» Challenge:
Exclude any images and output the remaining records exactly.

» Material shown:

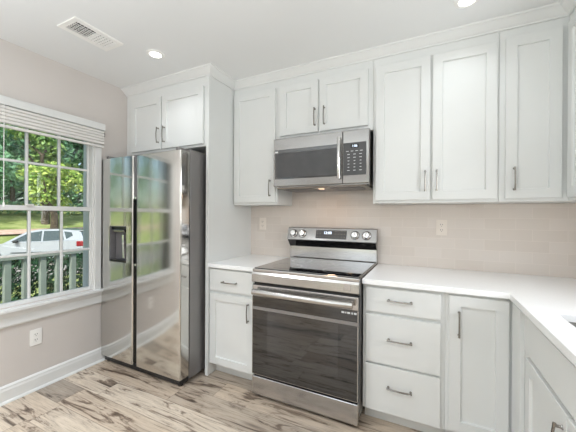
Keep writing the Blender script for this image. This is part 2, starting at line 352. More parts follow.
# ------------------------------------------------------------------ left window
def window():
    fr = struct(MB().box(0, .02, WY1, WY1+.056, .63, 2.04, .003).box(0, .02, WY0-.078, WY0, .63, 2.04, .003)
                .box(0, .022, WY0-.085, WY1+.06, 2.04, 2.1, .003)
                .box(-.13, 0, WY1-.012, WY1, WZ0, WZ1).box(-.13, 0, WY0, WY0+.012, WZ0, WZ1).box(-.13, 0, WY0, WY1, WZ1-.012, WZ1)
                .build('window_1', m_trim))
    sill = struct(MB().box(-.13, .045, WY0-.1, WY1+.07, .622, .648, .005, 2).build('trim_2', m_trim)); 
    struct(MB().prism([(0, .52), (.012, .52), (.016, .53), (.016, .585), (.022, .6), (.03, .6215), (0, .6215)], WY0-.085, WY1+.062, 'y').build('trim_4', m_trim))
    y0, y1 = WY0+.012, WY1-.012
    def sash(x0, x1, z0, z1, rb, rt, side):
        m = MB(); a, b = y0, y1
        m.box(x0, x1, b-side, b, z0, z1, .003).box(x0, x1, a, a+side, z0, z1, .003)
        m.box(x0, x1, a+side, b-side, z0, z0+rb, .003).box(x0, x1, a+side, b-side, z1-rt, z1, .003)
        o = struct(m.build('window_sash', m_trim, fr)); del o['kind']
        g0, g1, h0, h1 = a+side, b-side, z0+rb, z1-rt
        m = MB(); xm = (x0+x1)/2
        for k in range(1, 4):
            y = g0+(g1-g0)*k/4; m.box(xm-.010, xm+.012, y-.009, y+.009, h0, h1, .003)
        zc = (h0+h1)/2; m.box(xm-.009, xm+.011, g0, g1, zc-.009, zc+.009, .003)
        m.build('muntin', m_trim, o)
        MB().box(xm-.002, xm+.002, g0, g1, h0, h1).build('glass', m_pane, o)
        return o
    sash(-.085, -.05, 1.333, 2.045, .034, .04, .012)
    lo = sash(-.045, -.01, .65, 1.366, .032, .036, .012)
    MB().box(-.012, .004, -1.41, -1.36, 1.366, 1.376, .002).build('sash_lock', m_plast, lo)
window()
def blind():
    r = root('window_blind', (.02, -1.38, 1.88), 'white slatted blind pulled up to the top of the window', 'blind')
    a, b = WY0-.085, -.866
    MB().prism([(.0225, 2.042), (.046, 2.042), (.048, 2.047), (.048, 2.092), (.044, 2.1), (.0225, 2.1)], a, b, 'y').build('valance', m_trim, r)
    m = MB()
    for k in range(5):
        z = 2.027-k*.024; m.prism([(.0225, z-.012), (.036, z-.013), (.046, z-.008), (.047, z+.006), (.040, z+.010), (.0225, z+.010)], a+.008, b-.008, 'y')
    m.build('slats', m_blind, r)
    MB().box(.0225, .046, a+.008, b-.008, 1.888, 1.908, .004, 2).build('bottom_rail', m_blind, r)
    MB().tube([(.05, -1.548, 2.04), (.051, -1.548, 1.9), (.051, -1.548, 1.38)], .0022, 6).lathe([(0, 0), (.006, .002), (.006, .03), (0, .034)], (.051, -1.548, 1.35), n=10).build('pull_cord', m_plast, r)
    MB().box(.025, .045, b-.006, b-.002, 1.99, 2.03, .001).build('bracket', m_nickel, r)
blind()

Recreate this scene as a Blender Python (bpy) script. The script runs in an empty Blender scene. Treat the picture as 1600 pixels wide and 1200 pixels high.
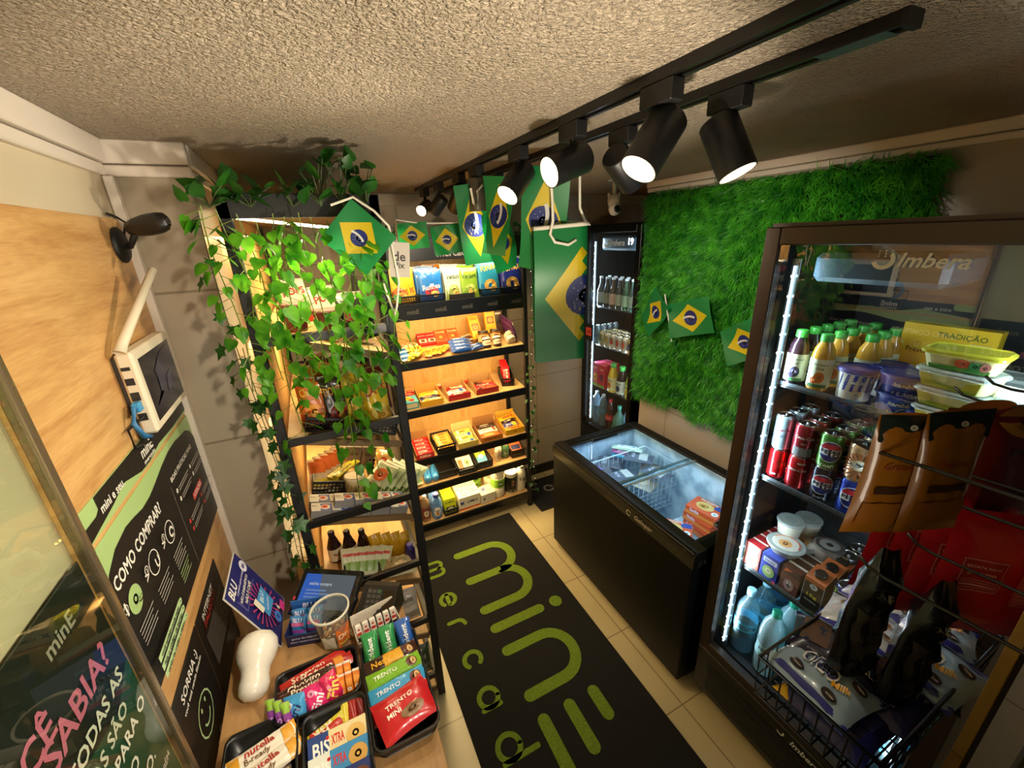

» Solution for this exercise:
Keep writing the Blender script for this image. This is part 2, starting at line 352. More parts follow.
# ------------------------------------------------------------------ left window
def window():
    fr = struct(MB().box(0, .02, WY1, WY1+.056, .63, 2.04, .003).box(0, .02, WY0-.078, WY0, .63, 2.04, .003)
                .box(0, .022, WY0-.085, WY1+.06, 2.04, 2.1, .003)
                .box(-.13, 0, WY1-.012, WY1, WZ0, WZ1).box(-.13, 0, WY0, WY0+.012, WZ0, WZ1).box(-.13, 0, WY0, WY1, WZ1-.012, WZ1)
                .build('window_1', m_trim))
    sill = struct(MB().box(-.13, .045, WY0-.1, WY1+.07, .622, .648, .005, 2).build('trim_2', m_trim)); 
    struct(MB().prism([(0, .52), (.012, .52), (.016, .53), (.016, .585), (.022, .6), (.03, .6215), (0, .6215)], WY0-.085, WY1+.062, 'y').build('trim_4', m_trim))
    y0, y1 = WY0+.012, WY1-.012
    def sash(x0, x1, z0, z1, rb, rt, side):
        m = MB(); a, b = y0, y1
        m.box(x0, x1, b-side, b, z0, z1, .003).box(x0, x1, a, a+side, z0, z1, .003)
        m.box(x0, x1, a+side, b-side, z0, z0+rb, .003).box(x0, x1, a+side, b-side, z1-rt, z1, .003)
        o = struct(m.build('window_sash', m_trim, fr)); del o['kind']
        g0, g1, h0, h1 = a+side, b-side, z0+rb, z1-rt
        m = MB(); xm = (x0+x1)/2
        for k in range(1, 4):
            y = g0+(g1-g0)*k/4; m.box(xm-.010, xm+.012, y-.009, y+.009, h0, h1, .003)
        zc = (h0+h1)/2; m.box(xm-.009, xm+.011, g0, g1, zc-.009, zc+.009, .003)
        m.build('muntin', m_trim, o)
        MB().box(xm-.002, xm+.002, g0, g1, h0, h1).build('glass', m_pane, o)
        return o
    sash(-.085, -.05, 1.333, 2.045, .034, .04, .012)
    lo = sash(-.045, -.01, .65, 1.366, .032, .036, .012)
    MB().box(-.012, .004, -1.41, -1.36, 1.366, 1.376, .002).build('sash_lock', m_plast, lo)
window()
def blind():
    r = root('window_blind', (.02, -1.38, 1.88), 'white slatted blind pulled up to the top of the window', 'blind')
    a, b = WY0-.085, -.866
    MB().prism([(.0225, 2.042), (.046, 2.042), (.048, 2.047), (.048, 2.092), (.044, 2.1), (.0225, 2.1)], a, b, 'y').build('valance', m_trim, r)
    m = MB()
    for k in range(5):
        z = 2.027-k*.024; m.prism([(.0225, z-.012), (.036, z-.013), (.046, z-.008), (.047, z+.006), (.040, z+.010), (.0225, z+.010)], a+.008, b-.008, 'y')
    m.build('slats', m_blind, r)
    MB().box(.0225, .046, a+.008, b-.008, 1.888, 1.908, .004, 2).build('bottom_rail', m_blind, r)
    MB().tube([(.05, -1.548, 2.04), (.051, -1.548, 1.9), (.051, -1.548, 1.38)], .0022, 6).lathe([(0, 0), (.006, .002), (.006, .03), (0, .034)], (.051, -1.548, 1.35), n=10).build('pull_cord', m_plast, r)
    MB().box(.025, .045, b-.006, b-.002, 1.99, 2.03, .001).build('bracket', m_nickel, r)
blind()

Recreate this scene as a Blender Python (bpy) script. The script runs in an empty Blender scene. Treat the picture as 1600 pixels wide and 1200 pixels high.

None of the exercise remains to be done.